The Secondary Sneaker Market


Ryan Harris

Staff Writer

The sneaker resale market has now reached an estimated $1 billion dollars in sales. Nike created the secondary market by only releasing a limited number of certain sneakers, and they drive the secondary market because they understand the “cool” factor. Nike is the best in the business at only releasing enough of a certain sneaker, keeping the hype alive for other sneakers.

If Nike eliminated the secondary market by making every sneaker they released readily available to everyone who wanted to buy a pair, they would lose a huge form of marketing. No longer would we see people lining up outside of Foot Locker every Saturday morning looking to acquire the newest retro Jordan to release. No longer would there be any hype or excitement to new sneakers or retros releasing. Most importantly, if Nike eliminated the secondary market, there would no longer be sneakerheads.

A sneakerhead, by definition, is someone who collects, sells, trades, and obsesses over sneakers. Without sneakerheads, sneaker companies like Nike, Adidas, and Under Armour wouldn’t sell half the amount of sneakers that they do now. On the flip side, resellers would no longer be making extra profit as a reward for standing and waiting in lines for days just to have a chance to obtain the latest Jordan retro or the newest Yeezy boost.
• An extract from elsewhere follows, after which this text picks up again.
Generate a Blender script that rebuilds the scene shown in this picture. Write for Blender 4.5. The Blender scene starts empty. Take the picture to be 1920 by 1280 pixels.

The Air Jordan III Black Cement was the shoe that Nike used to start the secondary market in 1988, and is considered by many as one of the most important sneakers in the game. In a Ted Talk delivered by sneakerhead and owner of the sneaker data website Campless, Josh Luber talks about how Nike dominates the resale market. According to Luber, the resale market for sneakers is 1.2 billion dollars. Nike, including Jordan brand, accounts for 96% of shoes sold in the secondary market. The profit made off the shoes that were resold was 33% meaning that sneakerheads made a collective $380 million dollars on the Nike sneakers that they chose to resell. That same year Sketchers was named the second largest footwear retailer. From June 2014 to June 2015 Skechers made $209 million dollars in net profit. According to the data presented by Josh Luber in his Ted Talk this means that Nike’s customers make nearly twice as much as Nike’s closest competitor. This happens because Nike is so good at supplying only a certain amount of shoe, creating infinite demand among sneakerheads.